Entre temps, mi-2016, Apple annonce qu’il va loger sa solution de paiement dans le wallet. Hourra ! Notre intuition de la montée en puissance du portefeuille embarqué est validée. Si Apple y va, tout le monde ira. Certes, mais quand ? Car sur le terrain, toujours pas de marché. En un an, nous démarchons 180 marques et seules 2 signent pour tester la dématérialisation de leur carte de fidélité sur le wallet ! Une année très difficile.
Nouveau débat stratégique
Mi-2017, les choses commencent enfin à bouger. Le marché frémit. Du coup, les débats entre fondateurs reprennent. Ne risque-t-on pas de voir passer le train. Carving Labs tourne à plein régime et il est difficile de se concentrer sur un service – le wallet – qui ne rapporte presque rien. Les discussions sont aussi acharnées que quelques années plus tôt. Faut-il ou non refuser le new biz sur les prestations rentables et, dans ce cas, lever des fonds ? La décision se fait encore à la majorité de deux contre un. Nous basculons donc à 100% sur de nouveaux comptes uniquement wallet tout en conservant notre savoir-faire technologique sur les comptes historiques.
Nous obtenons notre premier rendez-vous investisseurs en février 2018. Il est difficile. Les fonds ne comprennent pas que nous ayons suivi deux chemins en parallèle. Il faut déployer des trésors de pédagogie pour convaincre. Et ça marche. Trois mois plus tard, nous levons 2 millions d’euros auprès de M Capital Partners et de Bpifrance, nous changeons de nom pour devenir Captain Wallet et nous focalisons tous nos efforts commerciales et 90% de notre développement informatique sur le wallet.
Le timing était le bon. Un an plus tard, Captain Wallet compte 50 clients grands comptes (Intersport, Jacadi, Unibail, Mercialys, Boardriders, McDonald’s, Etam, Aigle, Europcar, Franprix…) qui utilisent le wallet pour gérer leurs programmes de fidélité et la relation marketing avec les consommateurs sur mobile. Nous sommes partenaires de Google pour le lancement de Google Pay. Et les perspectives sont excellentes.
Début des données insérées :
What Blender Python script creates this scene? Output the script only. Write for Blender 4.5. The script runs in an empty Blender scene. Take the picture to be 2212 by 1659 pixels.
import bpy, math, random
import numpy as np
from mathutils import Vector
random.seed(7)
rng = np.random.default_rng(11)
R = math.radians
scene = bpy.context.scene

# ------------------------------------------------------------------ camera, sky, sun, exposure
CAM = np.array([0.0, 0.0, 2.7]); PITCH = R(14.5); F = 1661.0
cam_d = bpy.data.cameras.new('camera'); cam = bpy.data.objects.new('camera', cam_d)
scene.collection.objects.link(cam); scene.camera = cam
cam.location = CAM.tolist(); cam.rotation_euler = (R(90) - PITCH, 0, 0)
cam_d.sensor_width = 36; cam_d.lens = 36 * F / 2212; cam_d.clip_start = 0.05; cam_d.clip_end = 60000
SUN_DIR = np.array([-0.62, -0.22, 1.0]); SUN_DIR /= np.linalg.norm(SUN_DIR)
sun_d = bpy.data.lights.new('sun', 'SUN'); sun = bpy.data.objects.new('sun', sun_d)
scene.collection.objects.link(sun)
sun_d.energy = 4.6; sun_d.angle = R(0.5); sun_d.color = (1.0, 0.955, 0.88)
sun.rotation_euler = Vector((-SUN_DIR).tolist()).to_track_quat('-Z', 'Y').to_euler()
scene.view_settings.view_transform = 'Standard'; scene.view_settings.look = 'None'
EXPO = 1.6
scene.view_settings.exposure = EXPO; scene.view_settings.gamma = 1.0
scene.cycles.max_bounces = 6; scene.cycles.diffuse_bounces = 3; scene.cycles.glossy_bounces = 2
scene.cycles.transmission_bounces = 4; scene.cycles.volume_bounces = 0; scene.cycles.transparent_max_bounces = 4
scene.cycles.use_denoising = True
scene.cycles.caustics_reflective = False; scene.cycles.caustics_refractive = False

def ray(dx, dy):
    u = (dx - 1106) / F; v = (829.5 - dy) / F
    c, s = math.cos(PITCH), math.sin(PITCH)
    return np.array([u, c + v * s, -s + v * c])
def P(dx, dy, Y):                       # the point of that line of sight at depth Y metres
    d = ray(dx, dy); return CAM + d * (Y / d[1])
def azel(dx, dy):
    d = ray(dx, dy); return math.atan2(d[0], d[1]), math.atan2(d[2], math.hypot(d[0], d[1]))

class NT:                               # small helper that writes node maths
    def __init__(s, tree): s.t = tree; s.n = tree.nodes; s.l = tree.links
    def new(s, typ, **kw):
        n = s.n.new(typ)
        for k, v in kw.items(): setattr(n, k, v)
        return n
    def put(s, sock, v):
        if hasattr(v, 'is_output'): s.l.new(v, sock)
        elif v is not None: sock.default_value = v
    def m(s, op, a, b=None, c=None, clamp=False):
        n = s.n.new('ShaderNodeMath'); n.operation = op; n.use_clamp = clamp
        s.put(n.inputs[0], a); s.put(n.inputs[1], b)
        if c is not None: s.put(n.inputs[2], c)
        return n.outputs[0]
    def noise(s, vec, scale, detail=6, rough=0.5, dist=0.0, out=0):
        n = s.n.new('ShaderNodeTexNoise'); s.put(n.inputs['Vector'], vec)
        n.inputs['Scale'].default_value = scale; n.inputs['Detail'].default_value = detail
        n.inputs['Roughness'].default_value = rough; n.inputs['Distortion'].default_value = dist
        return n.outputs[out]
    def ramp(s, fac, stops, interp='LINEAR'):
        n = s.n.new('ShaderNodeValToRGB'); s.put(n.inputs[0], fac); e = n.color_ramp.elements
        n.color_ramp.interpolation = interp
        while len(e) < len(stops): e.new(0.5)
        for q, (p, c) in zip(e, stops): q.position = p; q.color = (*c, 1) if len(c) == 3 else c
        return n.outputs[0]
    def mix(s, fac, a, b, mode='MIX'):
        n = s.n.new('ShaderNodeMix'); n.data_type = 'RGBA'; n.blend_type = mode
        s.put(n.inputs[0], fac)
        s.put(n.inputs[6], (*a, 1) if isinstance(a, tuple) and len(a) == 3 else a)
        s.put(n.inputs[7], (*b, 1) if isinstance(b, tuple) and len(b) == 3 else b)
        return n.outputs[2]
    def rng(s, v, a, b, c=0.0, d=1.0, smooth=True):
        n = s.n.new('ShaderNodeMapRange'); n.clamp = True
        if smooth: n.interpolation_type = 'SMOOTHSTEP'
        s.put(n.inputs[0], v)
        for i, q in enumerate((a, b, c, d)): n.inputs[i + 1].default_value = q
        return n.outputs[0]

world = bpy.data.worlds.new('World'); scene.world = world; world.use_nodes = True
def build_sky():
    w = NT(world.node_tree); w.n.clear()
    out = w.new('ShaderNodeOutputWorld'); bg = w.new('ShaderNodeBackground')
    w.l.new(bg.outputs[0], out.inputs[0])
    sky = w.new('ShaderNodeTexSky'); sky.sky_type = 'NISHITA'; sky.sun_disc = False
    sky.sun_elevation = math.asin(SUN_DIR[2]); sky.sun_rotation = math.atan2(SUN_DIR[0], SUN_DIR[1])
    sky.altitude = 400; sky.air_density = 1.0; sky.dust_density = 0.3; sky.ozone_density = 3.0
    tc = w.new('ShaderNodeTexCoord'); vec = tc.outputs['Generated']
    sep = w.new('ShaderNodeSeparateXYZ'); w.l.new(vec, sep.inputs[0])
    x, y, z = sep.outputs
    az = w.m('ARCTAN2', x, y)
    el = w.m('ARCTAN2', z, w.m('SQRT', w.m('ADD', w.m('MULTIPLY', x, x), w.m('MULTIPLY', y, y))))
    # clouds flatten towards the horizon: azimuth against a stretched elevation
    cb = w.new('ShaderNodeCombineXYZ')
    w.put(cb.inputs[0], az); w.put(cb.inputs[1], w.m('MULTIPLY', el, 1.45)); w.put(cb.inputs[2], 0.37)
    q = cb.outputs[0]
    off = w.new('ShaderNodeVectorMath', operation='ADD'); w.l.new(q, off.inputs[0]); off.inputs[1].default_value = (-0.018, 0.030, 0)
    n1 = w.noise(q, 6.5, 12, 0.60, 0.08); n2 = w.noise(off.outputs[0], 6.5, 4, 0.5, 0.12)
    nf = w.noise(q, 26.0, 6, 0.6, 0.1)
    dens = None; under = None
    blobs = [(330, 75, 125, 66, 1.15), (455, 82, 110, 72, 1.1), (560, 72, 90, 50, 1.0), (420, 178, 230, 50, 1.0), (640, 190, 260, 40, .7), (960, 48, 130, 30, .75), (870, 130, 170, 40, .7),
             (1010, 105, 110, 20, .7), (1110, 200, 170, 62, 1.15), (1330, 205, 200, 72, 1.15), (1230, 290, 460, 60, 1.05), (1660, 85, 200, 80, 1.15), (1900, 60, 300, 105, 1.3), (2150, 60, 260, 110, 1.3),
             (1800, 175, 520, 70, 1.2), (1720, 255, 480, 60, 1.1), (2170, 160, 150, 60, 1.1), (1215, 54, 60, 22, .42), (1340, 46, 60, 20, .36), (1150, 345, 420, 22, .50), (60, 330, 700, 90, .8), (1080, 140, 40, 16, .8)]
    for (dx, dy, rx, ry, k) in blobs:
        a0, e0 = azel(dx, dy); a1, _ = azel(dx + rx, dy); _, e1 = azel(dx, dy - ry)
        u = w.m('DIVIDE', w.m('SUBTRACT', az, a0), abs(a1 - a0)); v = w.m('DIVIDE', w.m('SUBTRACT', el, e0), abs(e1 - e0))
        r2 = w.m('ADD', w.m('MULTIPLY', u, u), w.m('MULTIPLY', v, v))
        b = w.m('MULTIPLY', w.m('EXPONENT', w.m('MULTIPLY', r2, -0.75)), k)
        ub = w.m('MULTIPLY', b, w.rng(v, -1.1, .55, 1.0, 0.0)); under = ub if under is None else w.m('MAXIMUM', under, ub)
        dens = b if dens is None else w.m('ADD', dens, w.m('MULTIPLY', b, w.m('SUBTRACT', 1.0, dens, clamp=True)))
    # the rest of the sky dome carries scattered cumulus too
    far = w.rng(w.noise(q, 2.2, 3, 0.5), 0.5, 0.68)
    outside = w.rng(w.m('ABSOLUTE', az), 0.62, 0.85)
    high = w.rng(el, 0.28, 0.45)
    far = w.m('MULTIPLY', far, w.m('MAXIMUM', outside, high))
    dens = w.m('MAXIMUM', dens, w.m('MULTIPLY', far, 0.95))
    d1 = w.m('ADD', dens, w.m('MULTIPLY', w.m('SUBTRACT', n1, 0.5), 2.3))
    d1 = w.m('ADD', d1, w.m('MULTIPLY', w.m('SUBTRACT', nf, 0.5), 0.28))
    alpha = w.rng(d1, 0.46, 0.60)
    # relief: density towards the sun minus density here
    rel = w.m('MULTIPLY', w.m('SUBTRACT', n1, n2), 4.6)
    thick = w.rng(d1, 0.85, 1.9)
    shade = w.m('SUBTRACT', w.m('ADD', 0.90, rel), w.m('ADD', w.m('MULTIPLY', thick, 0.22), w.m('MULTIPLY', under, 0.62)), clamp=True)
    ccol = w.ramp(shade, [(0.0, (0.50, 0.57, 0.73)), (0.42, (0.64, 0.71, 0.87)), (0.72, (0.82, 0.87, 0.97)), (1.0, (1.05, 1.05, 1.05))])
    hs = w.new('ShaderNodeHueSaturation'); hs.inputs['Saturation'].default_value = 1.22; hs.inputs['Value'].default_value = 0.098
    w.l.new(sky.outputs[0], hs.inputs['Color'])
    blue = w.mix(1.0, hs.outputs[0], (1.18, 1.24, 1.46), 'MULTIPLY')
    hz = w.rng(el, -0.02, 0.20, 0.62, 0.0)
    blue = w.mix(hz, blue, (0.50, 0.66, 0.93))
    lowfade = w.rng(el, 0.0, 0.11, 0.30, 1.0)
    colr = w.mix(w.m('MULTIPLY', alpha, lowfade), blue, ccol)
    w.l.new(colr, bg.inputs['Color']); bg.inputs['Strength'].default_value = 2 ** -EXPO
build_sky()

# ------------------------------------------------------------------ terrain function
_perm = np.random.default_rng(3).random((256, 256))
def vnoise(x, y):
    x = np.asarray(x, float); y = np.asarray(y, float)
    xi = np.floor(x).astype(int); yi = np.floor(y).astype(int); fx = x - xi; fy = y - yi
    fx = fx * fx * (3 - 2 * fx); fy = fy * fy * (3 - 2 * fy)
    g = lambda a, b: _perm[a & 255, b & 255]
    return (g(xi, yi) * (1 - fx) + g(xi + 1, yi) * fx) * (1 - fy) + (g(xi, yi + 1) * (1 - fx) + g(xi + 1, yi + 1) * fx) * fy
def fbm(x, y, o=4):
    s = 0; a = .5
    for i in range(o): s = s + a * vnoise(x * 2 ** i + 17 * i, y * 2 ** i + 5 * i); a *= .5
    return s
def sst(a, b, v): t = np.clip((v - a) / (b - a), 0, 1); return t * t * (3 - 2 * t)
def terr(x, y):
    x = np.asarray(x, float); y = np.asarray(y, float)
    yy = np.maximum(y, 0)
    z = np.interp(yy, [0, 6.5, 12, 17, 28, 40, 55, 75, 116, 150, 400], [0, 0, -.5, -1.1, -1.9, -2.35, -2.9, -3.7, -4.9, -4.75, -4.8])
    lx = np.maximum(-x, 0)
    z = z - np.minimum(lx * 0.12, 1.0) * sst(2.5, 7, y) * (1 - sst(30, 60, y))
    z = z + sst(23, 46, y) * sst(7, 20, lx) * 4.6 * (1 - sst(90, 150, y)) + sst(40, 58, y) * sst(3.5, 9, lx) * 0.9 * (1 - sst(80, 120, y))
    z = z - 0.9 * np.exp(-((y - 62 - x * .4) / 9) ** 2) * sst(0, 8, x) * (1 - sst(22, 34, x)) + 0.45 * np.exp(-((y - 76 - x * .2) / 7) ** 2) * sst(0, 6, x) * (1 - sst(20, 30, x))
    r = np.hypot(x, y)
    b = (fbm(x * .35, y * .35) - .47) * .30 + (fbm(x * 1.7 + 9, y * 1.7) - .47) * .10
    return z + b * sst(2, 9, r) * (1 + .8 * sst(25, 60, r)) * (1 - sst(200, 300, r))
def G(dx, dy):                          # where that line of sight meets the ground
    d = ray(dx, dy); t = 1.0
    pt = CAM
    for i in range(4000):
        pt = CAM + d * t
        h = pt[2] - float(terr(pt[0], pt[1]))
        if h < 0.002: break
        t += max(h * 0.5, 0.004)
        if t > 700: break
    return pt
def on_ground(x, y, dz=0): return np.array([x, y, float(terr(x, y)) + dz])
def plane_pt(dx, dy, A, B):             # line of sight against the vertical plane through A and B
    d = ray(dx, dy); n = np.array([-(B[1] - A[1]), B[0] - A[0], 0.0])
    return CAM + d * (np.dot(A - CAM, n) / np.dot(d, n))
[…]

Que retenir de cette expérience ?
D’abord qu’il n’y a pas de recette magique quand il s’agit de faire des choix stratégiques. L’équation est compliquée car personne ne peut les faire à votre place. On a la tête dans le guidon et en même temps il faut prendre un maximum de recul pour faire un choix lucide. Il est impératif de beaucoup échanger entre associés, savoir entendre l’autre qui a un prisme différent, être hyper clair sur l’objectif final et accepter les arbitrages qui sont faits. Ensuite, il faut se méfier des solutions de facilité : ce n’est pas parce que l’argent abonde sur le marché du capital risque qu’il faut nécessairement se jeter dessus. Une levée en 2015 aurait été une catastrophe pour nous. Une levée de fonds constitue le Graal, le point d’arrivée, pour beaucoup d’entreprises alors qu’elle n’est qu’un moyen. Notre expérience prouve qu’elle ne doit pas être automatique et qu’elle ne se substitue en aucun cas à la capacité de l’entreprise à persévérer dans sa vision et son produit.